Time for hope or doom
By KHURSHID AKHTAR KHAN August 27, 2008 Aitzaz Ahsan sacrificed his certain National Assembly seat and personal income as a practising lawyer and risked his position of a central member of the PPP as its new leadership reversed its stance on the restoration of judiciary that was publicly and unequivocally declared by BB prior to her tragic assassination in December last year.
The entire nation rallied around the lawyers to demand the restoration of the independent judges, who stood against dictatorship at the cost of their prestigious and lucrative careers and were subjected to humiliation and personal hardships. The all powerful president, shaken by the intensity of the movement and in an effort to salvage his deteriorating credibility with the army and his western supporters, was forced to take a series of decisions and committed several blunders on the way that led to his eventual ouster.
Earlier, BB was allowed to return to the homeland through a deal brokered by the US, UK and UAE and Mian Nawaz Sharif was repatriated on the insistence of the Saudis acceding to the prevalent public opinion in Pakistan and their assessment of a need to create a balance in the coming general elections. General (retd) Musharraf was determined to hold the elections on his own terms and planned to get a majority for the King's party defeating the headless major parties and to preserve his absolute hold on power for another five years that was a distinct possibility if the two popular national leaders were kept out of the country. The catalyst that changed the events in favour of the return of the two exiled leaders and a near fair election was none other than the Lawyer's Movement.
The last eighteen months have thus been dedicated to miscellaneous political intrigues for personal survival and cleansing of the past, leaving governance at the mercy of the establishment. The newfound democracy has unfortunately failed to usher any good tidings for the poor as they see only change of faces as remote from them as the previous ones.

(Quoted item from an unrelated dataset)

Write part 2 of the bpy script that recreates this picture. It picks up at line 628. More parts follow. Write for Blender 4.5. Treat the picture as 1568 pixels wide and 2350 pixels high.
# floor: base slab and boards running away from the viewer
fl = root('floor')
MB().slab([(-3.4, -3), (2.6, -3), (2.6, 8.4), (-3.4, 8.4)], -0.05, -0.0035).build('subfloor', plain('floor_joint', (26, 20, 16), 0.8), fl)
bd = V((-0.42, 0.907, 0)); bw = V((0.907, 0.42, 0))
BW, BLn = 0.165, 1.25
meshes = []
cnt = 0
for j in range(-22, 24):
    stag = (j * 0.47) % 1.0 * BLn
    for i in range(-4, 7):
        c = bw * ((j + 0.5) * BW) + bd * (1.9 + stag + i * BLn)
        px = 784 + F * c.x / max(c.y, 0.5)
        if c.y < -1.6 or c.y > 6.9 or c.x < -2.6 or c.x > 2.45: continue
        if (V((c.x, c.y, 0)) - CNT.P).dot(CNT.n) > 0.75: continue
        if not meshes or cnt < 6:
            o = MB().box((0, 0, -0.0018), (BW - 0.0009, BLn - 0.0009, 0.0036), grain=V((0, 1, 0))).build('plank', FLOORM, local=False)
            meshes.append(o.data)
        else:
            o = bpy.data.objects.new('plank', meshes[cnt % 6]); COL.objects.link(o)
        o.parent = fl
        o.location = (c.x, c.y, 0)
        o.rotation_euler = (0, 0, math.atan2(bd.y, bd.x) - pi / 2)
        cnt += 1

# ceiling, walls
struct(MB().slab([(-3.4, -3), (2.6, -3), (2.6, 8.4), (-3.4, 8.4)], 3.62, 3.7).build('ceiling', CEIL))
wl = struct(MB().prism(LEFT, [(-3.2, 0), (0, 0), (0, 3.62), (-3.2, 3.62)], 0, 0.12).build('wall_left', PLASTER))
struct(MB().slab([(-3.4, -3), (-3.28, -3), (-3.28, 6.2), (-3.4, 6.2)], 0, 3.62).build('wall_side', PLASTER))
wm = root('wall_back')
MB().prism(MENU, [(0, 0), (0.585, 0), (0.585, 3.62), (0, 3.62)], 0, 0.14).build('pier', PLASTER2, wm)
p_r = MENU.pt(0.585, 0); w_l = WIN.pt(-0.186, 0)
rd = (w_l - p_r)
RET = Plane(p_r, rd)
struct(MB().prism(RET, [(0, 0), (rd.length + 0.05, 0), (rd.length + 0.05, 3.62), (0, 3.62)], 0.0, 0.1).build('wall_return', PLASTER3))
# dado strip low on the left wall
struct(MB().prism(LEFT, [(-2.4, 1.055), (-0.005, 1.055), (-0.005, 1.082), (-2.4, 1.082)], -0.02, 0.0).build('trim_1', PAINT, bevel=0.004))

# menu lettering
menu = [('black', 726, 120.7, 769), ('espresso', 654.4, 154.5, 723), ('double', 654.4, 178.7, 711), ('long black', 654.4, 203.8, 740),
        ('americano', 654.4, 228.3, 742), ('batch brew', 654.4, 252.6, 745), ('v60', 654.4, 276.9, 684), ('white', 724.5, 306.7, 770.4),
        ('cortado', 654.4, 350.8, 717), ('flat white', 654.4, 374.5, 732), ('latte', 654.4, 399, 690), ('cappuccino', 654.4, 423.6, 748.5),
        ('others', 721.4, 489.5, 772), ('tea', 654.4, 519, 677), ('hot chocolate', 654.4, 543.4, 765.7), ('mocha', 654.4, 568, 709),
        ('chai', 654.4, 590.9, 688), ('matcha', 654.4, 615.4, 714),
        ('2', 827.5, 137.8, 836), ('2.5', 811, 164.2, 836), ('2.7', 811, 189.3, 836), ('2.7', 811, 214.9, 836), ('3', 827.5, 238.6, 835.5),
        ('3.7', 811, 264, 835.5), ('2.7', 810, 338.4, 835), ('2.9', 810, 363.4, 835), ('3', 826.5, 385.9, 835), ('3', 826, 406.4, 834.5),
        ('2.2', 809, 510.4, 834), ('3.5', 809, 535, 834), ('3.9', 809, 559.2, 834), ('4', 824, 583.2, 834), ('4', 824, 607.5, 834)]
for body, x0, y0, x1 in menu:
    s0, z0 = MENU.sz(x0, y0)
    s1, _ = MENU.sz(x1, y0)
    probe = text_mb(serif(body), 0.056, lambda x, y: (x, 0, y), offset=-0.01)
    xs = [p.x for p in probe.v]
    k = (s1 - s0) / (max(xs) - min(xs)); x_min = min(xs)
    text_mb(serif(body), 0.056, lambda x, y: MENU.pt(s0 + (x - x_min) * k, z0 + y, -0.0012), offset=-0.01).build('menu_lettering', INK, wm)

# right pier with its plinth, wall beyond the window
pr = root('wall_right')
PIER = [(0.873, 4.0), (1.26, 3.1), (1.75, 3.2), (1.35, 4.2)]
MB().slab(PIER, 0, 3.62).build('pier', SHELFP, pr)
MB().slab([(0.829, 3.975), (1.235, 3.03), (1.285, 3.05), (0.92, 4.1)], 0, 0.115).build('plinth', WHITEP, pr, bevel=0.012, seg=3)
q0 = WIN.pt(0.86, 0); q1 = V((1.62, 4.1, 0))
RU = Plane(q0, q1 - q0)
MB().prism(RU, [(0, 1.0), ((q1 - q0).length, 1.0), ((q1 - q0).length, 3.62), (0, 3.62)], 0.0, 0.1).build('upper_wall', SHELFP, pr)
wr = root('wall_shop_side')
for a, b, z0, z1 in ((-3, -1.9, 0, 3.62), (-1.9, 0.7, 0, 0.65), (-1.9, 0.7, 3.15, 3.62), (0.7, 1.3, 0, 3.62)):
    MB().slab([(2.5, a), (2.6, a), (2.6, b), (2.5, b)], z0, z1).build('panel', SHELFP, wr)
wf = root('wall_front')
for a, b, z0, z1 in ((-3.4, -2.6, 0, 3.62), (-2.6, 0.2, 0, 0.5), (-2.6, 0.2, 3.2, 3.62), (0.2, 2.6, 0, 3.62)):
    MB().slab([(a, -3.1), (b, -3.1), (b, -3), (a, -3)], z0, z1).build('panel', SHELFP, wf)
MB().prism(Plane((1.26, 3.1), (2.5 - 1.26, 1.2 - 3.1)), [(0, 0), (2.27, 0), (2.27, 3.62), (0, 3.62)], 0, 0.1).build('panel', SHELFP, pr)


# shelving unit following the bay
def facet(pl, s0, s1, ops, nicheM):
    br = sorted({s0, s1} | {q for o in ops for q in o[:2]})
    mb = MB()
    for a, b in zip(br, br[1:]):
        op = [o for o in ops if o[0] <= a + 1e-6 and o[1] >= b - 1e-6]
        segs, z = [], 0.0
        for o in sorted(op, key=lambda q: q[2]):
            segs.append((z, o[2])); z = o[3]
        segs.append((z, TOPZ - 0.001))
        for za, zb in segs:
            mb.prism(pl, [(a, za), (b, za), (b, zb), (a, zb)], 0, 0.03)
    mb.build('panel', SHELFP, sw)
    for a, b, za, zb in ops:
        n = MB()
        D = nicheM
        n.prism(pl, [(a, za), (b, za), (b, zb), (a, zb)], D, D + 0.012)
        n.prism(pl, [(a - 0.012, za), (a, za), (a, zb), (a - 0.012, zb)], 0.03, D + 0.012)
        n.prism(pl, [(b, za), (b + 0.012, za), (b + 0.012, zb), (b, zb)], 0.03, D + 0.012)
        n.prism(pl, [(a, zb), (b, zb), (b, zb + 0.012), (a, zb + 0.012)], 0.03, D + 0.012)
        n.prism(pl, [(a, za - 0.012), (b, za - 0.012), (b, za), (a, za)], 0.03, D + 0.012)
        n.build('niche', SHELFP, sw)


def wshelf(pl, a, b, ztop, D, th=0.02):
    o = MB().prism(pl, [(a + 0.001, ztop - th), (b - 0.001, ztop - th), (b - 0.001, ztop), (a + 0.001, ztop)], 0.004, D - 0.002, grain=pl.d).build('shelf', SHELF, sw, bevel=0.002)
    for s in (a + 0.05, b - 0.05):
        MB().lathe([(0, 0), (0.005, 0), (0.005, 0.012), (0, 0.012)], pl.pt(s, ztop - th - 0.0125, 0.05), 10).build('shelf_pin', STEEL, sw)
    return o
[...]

The democratic government has generally been rudderless and dysfunctional as the cabinet, coalition partners and the parliament have been sidelined and the elected representatives have neither anything to offer their constituents for their welfare nor have they been able to set a firm direction for the future course during the last few months. Important decisions on national policy have been taken behind closed doors by a select group from the majority ruling party (many of them unelected and controversial or indirectly elected). In an ostensible separation of the party from governance on the current Indian model, all authority has been concentrated in the person of Mr Asif Ali Zardari, who spent considerable time abroad attending to his domestic affairs where he routinely summoned ministers and even the prime minister for consultations on political manoeuvres in which he has proved to excel. The formidable domestic and external problems haunting the nation that have compounded on all fronts have taken second place in the order of priorities.